● **Exercise objective**
Return the count of lines that mention "from", with no other words.

● **Material provided**
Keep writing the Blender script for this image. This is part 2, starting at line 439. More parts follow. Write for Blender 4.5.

* * *

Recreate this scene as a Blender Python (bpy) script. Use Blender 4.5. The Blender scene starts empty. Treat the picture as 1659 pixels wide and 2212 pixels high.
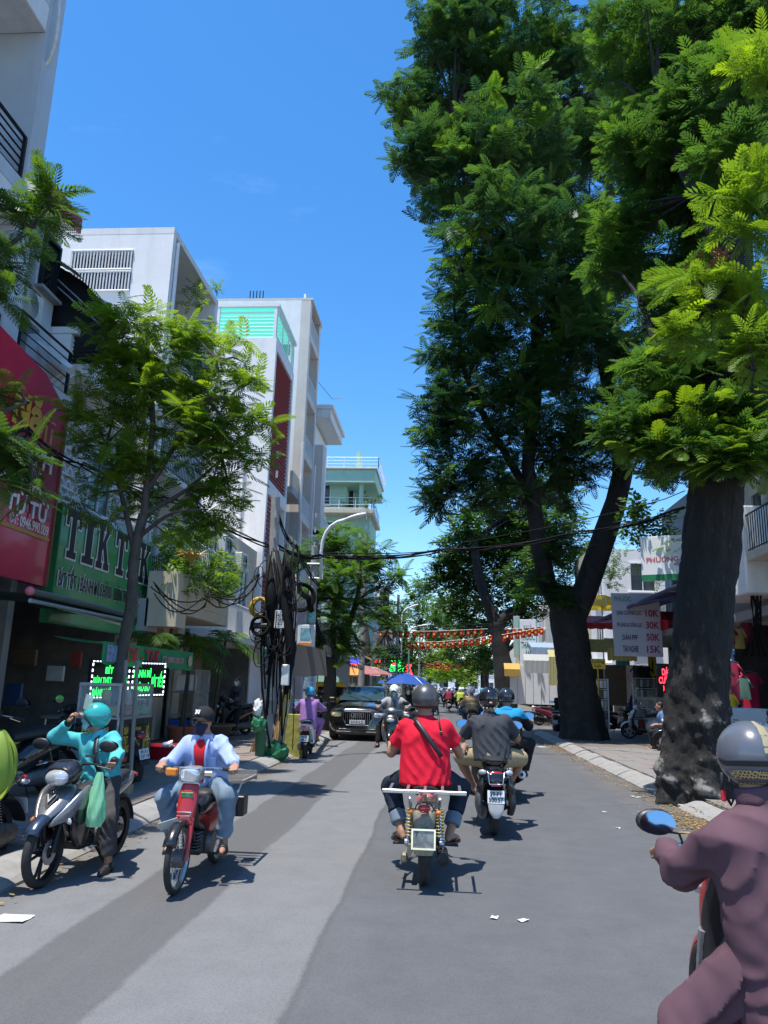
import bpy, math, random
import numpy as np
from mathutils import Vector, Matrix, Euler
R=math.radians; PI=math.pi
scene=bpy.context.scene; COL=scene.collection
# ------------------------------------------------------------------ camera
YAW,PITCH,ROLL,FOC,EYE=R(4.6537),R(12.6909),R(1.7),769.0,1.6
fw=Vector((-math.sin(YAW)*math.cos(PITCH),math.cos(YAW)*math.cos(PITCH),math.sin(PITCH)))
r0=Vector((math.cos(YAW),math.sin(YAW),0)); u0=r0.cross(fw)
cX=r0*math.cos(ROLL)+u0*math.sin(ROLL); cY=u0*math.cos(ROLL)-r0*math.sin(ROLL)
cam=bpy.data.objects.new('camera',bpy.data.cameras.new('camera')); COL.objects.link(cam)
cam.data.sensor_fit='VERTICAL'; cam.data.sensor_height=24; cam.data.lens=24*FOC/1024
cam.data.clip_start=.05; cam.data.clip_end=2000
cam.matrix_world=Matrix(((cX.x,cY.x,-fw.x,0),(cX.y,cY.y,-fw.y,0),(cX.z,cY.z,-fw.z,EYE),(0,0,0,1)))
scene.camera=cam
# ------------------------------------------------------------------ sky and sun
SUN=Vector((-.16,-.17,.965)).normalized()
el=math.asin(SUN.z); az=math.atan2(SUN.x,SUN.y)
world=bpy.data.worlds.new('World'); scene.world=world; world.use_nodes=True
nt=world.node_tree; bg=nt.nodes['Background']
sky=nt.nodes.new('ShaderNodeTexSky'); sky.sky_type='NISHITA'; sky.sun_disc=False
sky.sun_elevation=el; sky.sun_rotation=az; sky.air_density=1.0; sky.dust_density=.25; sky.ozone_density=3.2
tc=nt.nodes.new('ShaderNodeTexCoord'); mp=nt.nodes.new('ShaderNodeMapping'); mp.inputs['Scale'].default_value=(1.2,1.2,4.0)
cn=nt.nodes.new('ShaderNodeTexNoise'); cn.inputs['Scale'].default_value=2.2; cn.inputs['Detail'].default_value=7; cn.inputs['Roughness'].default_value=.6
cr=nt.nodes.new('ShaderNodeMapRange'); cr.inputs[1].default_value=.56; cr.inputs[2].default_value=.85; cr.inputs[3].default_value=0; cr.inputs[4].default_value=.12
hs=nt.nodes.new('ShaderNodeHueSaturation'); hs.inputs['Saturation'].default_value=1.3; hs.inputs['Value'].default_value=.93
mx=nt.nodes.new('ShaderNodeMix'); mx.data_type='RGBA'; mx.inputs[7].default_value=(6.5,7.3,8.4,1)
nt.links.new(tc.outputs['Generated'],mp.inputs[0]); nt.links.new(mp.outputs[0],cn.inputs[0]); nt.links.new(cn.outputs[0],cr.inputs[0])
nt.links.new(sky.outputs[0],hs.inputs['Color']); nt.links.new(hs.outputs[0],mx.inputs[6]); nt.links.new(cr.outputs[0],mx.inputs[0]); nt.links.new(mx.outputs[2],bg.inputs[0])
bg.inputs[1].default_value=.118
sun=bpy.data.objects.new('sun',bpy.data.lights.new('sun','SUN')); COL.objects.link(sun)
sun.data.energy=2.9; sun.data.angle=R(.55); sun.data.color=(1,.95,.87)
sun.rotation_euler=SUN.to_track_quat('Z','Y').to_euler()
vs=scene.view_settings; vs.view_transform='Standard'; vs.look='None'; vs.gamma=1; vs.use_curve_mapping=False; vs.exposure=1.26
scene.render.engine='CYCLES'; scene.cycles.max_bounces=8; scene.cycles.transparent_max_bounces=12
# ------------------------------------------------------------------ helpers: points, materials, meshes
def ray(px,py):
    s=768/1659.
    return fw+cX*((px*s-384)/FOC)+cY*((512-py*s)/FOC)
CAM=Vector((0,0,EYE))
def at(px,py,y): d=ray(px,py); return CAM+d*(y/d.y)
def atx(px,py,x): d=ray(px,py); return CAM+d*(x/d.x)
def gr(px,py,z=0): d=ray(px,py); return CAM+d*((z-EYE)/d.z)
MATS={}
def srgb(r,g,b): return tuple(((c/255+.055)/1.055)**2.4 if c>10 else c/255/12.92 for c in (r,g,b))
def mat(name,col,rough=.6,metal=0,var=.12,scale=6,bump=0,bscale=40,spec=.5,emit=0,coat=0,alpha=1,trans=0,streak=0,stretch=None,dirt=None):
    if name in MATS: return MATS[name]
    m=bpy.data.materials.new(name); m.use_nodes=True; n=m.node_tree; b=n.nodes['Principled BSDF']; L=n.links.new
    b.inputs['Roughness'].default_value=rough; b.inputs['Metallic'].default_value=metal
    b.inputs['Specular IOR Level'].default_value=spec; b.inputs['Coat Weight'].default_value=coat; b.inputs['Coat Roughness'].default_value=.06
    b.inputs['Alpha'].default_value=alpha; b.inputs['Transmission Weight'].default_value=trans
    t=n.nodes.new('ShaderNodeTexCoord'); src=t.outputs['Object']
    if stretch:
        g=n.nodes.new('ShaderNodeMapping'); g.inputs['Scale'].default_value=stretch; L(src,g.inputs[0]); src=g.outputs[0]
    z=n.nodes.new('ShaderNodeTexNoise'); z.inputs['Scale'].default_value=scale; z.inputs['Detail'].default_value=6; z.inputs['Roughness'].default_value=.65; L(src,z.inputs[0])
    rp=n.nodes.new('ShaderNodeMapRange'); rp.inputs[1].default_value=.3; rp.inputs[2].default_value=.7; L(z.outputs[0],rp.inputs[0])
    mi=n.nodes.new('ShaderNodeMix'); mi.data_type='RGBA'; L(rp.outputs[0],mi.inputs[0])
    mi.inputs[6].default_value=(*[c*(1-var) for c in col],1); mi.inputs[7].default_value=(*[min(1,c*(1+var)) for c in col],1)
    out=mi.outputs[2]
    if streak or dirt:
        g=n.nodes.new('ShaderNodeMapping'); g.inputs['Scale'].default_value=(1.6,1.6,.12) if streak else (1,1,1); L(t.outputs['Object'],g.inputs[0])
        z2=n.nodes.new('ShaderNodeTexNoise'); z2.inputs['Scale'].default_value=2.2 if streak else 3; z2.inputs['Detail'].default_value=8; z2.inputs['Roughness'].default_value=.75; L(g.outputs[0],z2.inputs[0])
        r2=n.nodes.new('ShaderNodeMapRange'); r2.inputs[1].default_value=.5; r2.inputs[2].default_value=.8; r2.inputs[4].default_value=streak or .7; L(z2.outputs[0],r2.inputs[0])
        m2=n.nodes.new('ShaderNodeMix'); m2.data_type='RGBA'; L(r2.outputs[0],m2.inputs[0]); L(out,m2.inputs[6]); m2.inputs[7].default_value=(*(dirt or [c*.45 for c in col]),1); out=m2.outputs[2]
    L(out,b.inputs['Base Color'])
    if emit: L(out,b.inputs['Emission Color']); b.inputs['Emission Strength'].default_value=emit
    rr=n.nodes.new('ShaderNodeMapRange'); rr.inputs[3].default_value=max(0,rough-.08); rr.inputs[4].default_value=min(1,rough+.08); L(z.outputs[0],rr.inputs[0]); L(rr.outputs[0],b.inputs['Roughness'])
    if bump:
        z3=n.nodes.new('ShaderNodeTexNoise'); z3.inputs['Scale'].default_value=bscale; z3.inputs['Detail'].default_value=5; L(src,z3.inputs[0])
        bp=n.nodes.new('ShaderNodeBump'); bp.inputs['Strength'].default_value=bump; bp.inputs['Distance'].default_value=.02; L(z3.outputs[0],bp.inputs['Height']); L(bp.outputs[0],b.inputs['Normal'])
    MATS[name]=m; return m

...

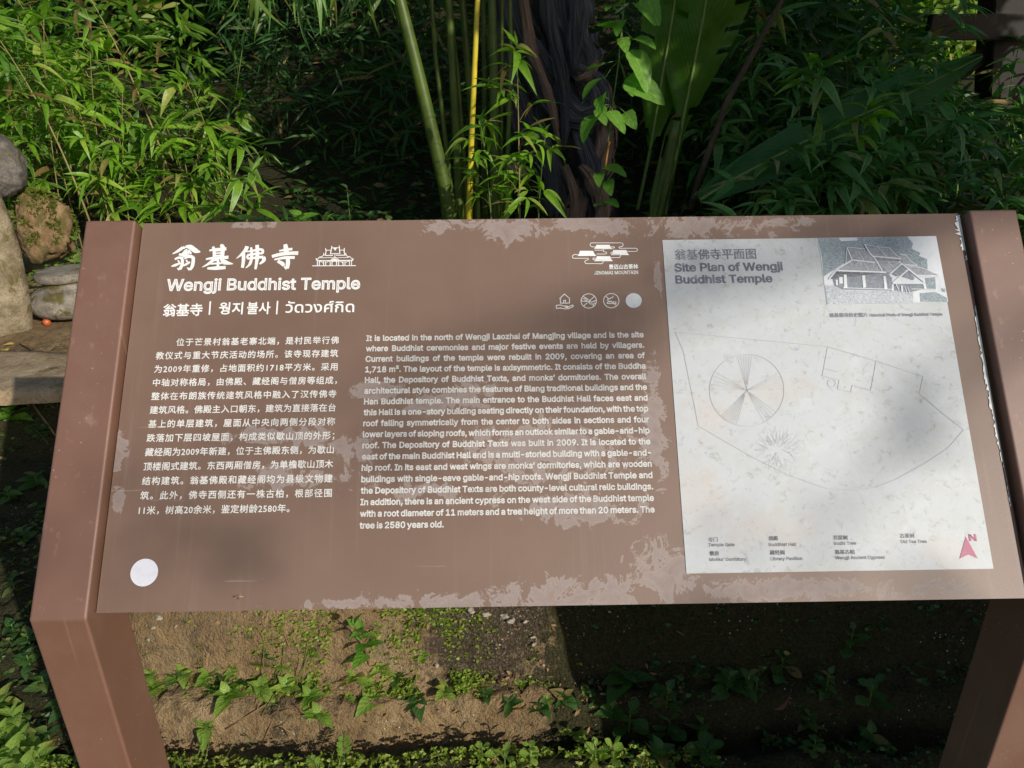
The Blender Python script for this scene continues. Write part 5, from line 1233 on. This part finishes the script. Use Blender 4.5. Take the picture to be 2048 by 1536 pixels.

● **Response to this exercise**
2